To be done |
Below are some records. Count the lines with "Blender" in them and give nothing but the total.

--- start of Entries ---

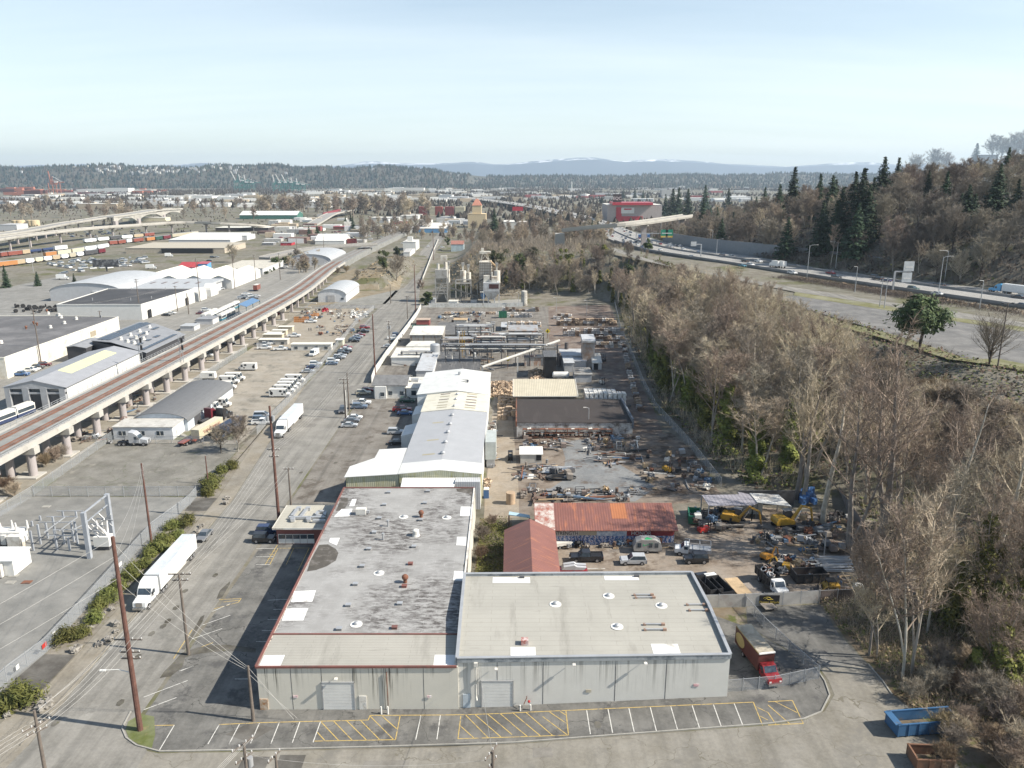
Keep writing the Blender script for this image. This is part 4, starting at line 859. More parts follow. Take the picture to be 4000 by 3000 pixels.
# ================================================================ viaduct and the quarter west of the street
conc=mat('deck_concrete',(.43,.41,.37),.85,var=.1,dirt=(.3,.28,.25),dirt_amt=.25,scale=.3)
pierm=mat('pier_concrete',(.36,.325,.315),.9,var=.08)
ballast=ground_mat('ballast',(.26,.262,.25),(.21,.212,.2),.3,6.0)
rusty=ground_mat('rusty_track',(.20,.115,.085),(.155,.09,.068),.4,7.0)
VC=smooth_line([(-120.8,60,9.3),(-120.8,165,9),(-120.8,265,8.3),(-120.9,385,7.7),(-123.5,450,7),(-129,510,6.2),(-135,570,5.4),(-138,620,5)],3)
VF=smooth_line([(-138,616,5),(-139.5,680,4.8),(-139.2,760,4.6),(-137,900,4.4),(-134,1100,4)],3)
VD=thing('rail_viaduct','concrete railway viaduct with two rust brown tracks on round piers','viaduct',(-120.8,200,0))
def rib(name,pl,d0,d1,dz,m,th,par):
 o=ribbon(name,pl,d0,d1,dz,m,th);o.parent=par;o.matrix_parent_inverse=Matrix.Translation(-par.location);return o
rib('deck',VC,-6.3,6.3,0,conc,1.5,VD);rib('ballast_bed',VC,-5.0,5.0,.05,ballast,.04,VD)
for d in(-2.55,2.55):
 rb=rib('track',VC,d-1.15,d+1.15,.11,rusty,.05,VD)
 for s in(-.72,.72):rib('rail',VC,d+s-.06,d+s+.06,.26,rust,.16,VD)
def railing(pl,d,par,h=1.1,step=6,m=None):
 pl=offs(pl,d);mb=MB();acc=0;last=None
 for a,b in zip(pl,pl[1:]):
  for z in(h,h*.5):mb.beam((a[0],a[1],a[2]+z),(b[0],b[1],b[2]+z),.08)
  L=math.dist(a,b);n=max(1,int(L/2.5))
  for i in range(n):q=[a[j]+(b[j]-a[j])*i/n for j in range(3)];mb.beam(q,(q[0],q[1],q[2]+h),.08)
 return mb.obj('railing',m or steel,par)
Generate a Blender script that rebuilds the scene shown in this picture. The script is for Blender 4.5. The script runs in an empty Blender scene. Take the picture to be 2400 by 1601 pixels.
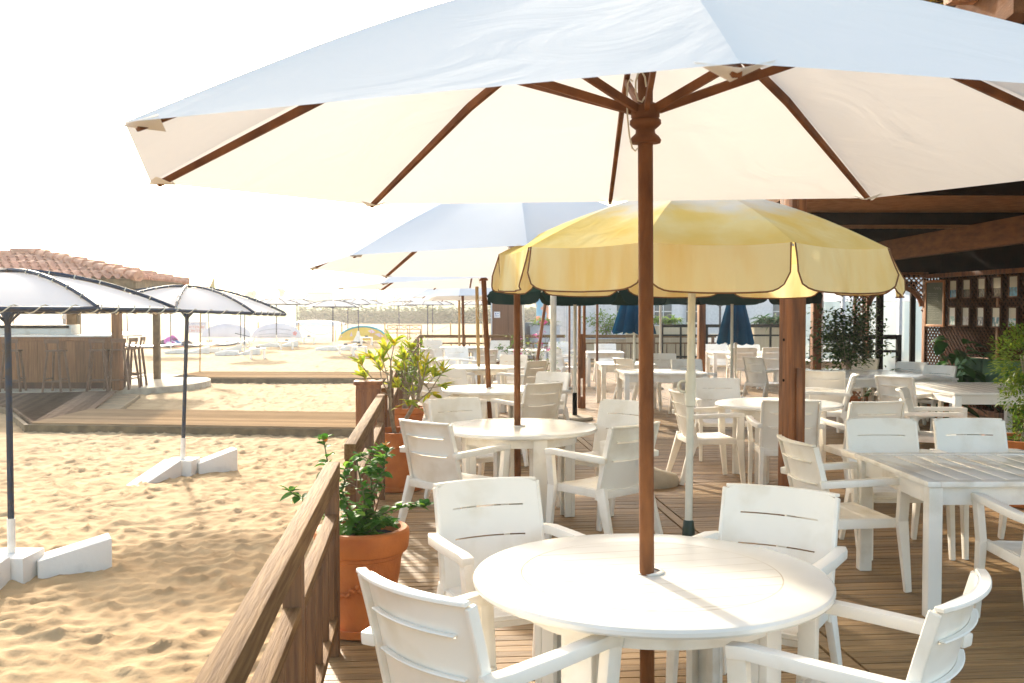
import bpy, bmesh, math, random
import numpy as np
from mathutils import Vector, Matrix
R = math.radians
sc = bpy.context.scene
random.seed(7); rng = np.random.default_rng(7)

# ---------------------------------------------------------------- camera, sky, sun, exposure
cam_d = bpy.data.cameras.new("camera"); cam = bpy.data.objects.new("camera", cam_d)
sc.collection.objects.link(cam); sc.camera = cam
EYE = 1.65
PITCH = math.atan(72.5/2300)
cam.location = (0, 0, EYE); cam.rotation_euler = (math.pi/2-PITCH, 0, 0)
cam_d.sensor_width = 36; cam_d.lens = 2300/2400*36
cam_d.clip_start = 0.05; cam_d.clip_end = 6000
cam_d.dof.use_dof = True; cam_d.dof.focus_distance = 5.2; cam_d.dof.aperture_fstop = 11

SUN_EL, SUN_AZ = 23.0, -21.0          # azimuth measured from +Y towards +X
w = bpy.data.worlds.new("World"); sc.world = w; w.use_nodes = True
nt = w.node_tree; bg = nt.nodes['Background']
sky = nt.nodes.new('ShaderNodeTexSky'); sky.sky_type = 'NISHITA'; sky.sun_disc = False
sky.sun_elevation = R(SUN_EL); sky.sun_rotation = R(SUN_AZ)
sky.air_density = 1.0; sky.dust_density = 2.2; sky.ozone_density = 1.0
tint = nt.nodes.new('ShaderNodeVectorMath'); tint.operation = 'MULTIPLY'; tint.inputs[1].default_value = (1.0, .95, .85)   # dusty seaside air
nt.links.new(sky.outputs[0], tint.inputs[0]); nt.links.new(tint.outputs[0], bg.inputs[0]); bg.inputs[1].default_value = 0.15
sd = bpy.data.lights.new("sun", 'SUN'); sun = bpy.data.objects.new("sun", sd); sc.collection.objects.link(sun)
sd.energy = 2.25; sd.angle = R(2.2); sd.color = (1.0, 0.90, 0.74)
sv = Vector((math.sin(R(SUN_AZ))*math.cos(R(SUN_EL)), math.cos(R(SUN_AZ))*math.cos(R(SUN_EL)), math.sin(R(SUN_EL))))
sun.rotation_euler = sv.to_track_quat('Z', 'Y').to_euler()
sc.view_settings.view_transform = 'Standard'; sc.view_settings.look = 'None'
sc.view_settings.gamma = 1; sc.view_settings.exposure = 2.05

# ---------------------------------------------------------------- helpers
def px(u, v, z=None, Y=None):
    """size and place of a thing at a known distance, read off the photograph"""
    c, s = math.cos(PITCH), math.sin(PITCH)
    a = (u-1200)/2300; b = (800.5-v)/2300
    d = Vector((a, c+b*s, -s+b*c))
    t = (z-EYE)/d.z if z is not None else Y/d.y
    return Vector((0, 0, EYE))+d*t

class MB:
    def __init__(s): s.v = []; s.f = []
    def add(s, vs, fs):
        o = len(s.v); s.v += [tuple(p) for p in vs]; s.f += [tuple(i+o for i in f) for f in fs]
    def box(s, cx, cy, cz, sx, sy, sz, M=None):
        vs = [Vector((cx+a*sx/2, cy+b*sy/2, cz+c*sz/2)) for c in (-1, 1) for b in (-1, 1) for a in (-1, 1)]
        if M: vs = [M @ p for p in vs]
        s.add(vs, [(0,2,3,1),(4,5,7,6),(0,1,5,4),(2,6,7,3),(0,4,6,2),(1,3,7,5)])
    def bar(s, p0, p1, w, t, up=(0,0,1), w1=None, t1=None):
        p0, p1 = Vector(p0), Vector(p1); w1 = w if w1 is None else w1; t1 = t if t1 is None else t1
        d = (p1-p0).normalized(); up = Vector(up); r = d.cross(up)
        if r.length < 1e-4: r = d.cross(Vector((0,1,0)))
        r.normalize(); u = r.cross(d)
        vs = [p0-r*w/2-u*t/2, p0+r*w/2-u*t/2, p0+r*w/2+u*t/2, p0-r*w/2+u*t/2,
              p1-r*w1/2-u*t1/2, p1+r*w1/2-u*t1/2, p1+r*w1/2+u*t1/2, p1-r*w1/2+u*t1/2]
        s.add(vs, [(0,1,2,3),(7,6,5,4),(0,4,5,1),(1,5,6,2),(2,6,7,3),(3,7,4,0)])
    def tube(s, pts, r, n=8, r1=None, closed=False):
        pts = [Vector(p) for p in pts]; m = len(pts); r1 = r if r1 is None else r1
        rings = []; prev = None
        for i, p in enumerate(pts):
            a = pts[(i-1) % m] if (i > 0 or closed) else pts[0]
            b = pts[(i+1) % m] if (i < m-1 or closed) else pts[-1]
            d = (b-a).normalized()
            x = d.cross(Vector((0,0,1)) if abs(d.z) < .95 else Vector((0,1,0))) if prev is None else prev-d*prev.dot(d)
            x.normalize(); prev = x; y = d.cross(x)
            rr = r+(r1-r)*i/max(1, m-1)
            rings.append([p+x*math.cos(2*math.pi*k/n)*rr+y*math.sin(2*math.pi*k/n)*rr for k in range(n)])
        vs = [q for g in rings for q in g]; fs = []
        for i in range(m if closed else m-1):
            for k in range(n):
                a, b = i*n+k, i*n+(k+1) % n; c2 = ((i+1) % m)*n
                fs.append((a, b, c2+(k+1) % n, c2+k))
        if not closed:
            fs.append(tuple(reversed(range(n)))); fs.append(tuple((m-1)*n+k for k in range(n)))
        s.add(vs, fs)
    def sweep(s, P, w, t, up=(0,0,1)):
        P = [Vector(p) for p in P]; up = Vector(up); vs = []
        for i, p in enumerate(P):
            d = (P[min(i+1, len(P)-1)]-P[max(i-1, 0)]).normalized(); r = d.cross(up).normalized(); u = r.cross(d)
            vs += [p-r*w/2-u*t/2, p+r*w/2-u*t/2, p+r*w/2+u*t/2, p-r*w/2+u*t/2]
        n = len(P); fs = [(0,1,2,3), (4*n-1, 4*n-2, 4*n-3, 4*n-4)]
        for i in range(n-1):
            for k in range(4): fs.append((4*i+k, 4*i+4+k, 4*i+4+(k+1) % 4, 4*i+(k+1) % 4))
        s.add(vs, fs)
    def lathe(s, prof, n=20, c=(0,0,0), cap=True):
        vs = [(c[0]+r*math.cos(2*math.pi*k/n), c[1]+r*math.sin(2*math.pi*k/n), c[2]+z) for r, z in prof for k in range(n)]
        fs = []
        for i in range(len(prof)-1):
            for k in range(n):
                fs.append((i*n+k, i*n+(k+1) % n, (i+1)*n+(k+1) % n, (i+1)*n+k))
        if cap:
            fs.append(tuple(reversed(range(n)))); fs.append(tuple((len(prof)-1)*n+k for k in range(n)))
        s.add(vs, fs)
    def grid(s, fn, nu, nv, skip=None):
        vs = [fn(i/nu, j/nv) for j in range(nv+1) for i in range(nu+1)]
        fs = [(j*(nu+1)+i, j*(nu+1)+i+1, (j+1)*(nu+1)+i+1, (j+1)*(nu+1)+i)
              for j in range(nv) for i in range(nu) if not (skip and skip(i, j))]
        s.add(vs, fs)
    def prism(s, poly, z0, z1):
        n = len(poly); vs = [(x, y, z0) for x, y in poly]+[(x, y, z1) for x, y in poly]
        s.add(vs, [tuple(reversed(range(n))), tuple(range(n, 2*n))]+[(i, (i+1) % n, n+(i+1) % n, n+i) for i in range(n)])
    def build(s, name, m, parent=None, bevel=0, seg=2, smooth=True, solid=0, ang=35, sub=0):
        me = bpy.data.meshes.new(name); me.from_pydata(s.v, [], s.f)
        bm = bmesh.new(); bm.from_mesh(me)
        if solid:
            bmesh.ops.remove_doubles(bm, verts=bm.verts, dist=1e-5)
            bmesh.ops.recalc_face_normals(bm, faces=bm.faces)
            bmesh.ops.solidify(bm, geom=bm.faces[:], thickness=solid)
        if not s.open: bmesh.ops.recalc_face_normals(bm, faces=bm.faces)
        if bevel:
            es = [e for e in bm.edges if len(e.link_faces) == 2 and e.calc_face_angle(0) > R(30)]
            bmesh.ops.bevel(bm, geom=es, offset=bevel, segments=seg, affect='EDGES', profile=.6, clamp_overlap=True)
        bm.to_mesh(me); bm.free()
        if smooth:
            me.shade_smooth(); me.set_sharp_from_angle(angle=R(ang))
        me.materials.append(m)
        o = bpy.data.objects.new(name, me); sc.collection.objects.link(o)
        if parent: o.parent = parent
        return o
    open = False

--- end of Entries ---

Expected answer |
2